Type out every line below exactly as it reads.
*****
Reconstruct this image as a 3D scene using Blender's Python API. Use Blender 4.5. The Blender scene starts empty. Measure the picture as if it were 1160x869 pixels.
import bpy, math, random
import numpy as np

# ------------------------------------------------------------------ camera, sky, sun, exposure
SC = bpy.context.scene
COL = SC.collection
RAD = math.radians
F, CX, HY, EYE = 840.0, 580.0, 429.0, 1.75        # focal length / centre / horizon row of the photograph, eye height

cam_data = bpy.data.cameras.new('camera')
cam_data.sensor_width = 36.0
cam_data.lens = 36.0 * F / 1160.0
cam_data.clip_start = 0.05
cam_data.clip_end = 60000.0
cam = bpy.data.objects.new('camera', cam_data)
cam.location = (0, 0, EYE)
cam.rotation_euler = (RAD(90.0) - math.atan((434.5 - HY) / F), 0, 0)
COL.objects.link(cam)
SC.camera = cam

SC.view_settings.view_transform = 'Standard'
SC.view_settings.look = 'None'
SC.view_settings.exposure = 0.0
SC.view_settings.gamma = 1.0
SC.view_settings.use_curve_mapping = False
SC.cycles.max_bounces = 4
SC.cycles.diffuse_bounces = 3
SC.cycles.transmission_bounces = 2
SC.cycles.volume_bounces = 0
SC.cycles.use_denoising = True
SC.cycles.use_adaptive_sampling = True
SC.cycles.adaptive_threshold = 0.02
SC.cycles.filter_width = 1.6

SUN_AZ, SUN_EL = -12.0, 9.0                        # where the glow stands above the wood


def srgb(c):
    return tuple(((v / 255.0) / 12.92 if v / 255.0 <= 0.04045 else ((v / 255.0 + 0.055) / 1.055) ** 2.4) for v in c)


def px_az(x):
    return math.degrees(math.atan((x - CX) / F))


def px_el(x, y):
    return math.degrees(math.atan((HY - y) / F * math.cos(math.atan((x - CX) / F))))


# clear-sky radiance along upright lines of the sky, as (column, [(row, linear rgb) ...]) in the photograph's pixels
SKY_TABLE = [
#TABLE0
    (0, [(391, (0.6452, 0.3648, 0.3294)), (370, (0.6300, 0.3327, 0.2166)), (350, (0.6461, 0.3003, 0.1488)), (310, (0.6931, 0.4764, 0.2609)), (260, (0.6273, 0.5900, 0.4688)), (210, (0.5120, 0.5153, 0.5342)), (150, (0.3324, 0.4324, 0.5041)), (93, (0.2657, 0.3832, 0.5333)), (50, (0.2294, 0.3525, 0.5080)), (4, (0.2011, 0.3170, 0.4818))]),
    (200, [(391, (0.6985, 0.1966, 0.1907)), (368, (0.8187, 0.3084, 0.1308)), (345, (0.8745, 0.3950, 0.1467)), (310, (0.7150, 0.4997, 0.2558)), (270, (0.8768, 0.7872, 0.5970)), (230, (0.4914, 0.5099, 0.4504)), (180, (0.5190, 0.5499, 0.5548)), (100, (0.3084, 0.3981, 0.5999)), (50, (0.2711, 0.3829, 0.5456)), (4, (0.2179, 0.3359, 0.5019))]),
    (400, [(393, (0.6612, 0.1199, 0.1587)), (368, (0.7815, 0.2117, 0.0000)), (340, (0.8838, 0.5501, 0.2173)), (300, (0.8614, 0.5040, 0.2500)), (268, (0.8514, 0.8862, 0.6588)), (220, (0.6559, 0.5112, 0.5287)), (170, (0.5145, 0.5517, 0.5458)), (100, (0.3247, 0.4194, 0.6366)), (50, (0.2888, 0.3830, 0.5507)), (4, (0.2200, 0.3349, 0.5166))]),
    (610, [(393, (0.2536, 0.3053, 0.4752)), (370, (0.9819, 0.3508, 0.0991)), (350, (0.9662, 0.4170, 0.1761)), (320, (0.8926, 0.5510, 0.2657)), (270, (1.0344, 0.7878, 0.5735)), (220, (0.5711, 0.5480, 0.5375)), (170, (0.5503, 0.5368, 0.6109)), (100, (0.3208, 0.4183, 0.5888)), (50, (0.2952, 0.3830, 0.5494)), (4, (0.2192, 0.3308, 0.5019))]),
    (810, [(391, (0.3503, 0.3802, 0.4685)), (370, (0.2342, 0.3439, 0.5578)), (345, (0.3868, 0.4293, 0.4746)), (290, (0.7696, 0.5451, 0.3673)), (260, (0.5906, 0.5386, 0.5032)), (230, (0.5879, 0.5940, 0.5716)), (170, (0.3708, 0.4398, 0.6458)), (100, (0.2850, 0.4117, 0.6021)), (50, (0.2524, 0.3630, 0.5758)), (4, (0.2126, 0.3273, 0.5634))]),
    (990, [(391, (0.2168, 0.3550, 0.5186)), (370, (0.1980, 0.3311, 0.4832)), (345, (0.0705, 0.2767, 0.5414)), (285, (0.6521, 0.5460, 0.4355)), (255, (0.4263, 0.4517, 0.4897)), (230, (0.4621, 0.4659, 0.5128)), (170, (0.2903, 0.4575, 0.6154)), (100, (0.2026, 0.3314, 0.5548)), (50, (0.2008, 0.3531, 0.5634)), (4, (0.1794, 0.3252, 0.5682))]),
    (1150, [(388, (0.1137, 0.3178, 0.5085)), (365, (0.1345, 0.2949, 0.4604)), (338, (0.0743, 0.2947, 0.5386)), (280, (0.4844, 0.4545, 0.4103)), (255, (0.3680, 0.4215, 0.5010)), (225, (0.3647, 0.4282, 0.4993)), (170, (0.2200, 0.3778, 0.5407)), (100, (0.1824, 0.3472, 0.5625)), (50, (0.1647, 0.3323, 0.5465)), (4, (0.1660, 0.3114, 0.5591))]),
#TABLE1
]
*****
**Final result**:
Reconstruct this image as a 3D scene using Blender's Python API. Use Blender 4.5. The Blender scene starts empty. Measure the picture as if it were 1160x869 pixels.
import bpy, math, random
import numpy as np

# ------------------------------------------------------------------ camera, sky, sun, exposure
SC = bpy.context.scene
COL = SC.collection
RAD = math.radians
F, CX, HY, EYE = 840.0, 580.0, 429.0, 1.75        # focal length / centre / horizon row of the photograph, eye height

cam_data = bpy.data.cameras.new('camera')
cam_data.sensor_width = 36.0
cam_data.lens = 36.0 * F / 1160.0
cam_data.clip_start = 0.05
cam_data.clip_end = 60000.0
cam = bpy.data.objects.new('camera', cam_data)
cam.location = (0, 0, EYE)
cam.rotation_euler = (RAD(90.0) - math.atan((434.5 - HY) / F), 0, 0)
COL.objects.link(cam)
SC.camera = cam

SC.view_settings.view_transform = 'Standard'
SC.view_settings.look = 'None'
SC.view_settings.exposure = 0.0
SC.view_settings.gamma = 1.0
SC.view_settings.use_curve_mapping = False
SC.cycles.max_bounces = 4
SC.cycles.diffuse_bounces = 3
SC.cycles.transmission_bounces = 2
SC.cycles.volume_bounces = 0
SC.cycles.use_denoising = True
SC.cycles.use_adaptive_sampling = True
SC.cycles.adaptive_threshold = 0.02
SC.cycles.filter_width = 1.6

SUN_AZ, SUN_EL = -12.0, 9.0                        # where the glow stands above the wood


def srgb(c):
    return tuple(((v / 255.0) / 12.92 if v / 255.0 <= 0.04045 else ((v / 255.0 + 0.055) / 1.055) ** 2.4) for v in c)


def px_az(x):
    return math.degrees(math.atan((x - CX) / F))


def px_el(x, y):
    return math.degrees(math.atan((HY - y) / F * math.cos(math.atan((x - CX) / F))))


# clear-sky radiance along upright lines of the sky, as (column, [(row, linear rgb) ...]) in the photograph's pixels
SKY_TABLE = [
#TABLE0
    (0, [(391, (0.6452, 0.3648, 0.3294)), (370, (0.6300, 0.3327, 0.2166)), (350, (0.6461, 0.3003, 0.1488)), (310, (0.6931, 0.4764, 0.2609)), (260, (0.6273, 0.5900, 0.4688)), (210, (0.5120, 0.5153, 0.5342)), (150, (0.3324, 0.4324, 0.5041)), (93, (0.2657, 0.3832, 0.5333)), (50, (0.2294, 0.3525, 0.5080)), (4, (0.2011, 0.3170, 0.4818))]),
    (200, [(391, (0.6985, 0.1966, 0.1907)), (368, (0.8187, 0.3084, 0.1308)), (345, (0.8745, 0.3950, 0.1467)), (310, (0.7150, 0.4997, 0.2558)), (270, (0.8768, 0.7872, 0.5970)), (230, (0.4914, 0.5099, 0.4504)), (180, (0.5190, 0.5499, 0.5548)), (100, (0.3084, 0.3981, 0.5999)), (50, (0.2711, 0.3829, 0.5456)), (4, (0.2179, 0.3359, 0.5019))]),
    (400, [(393, (0.6612, 0.1199, 0.1587)), (368, (0.7815, 0.2117, 0.0000)), (340, (0.8838, 0.5501, 0.2173)), (300, (0.8614, 0.5040, 0.2500)), (268, (0.8514, 0.8862, 0.6588)), (220, (0.6559, 0.5112, 0.5287)), (170, (0.5145, 0.5517, 0.5458)), (100, (0.3247, 0.4194, 0.6366)), (50, (0.2888, 0.3830, 0.5507)), (4, (0.2200, 0.3349, 0.5166))]),
    (610, [(393, (0.2536, 0.3053, 0.4752)), (370, (0.9819, 0.3508, 0.0991)), (350, (0.9662, 0.4170, 0.1761)), (320, (0.8926, 0.5510, 0.2657)), (270, (1.0344, 0.7878, 0.5735)), (220, (0.5711, 0.5480, 0.5375)), (170, (0.5503, 0.5368, 0.6109)), (100, (0.3208, 0.4183, 0.5888)), (50, (0.2952, 0.3830, 0.5494)), (4, (0.2192, 0.3308, 0.5019))]),
    (810, [(391, (0.3503, 0.3802, 0.4685)), (370, (0.2342, 0.3439, 0.5578)), (345, (0.3868, 0.4293, 0.4746)), (290, (0.7696, 0.5451, 0.3673)), (260, (0.5906, 0.5386, 0.5032)), (230, (0.5879, 0.5940, 0.5716)), (170, (0.3708, 0.4398, 0.6458)), (100, (0.2850, 0.4117, 0.6021)), (50, (0.2524, 0.3630, 0.5758)), (4, (0.2126, 0.3273, 0.5634))]),
    (990, [(391, (0.2168, 0.3550, 0.5186)), (370, (0.1980, 0.3311, 0.4832)), (345, (0.0705, 0.2767, 0.5414)), (285, (0.6521, 0.5460, 0.4355)), (255, (0.4263, 0.4517, 0.4897)), (230, (0.4621, 0.4659, 0.5128)), (170, (0.2903, 0.4575, 0.6154)), (100, (0.2026, 0.3314, 0.5548)), (50, (0.2008, 0.3531, 0.5634)), (4, (0.1794, 0.3252, 0.5682))]),
    (1150, [(388, (0.1137, 0.3178, 0.5085)), (365, (0.1345, 0.2949, 0.4604)), (338, (0.0743, 0.2947, 0.5386)), (280, (0.4844, 0.4545, 0.4103)), (255, (0.3680, 0.4215, 0.5010)), (225, (0.3647, 0.4282, 0.4993)), (170, (0.2200, 0.3778, 0.5407)), (100, (0.1824, 0.3472, 0.5625)), (50, (0.1647, 0.3323, 0.5465)), (4, (0.1660, 0.3114, 0.5591))]),
#TABLE1
]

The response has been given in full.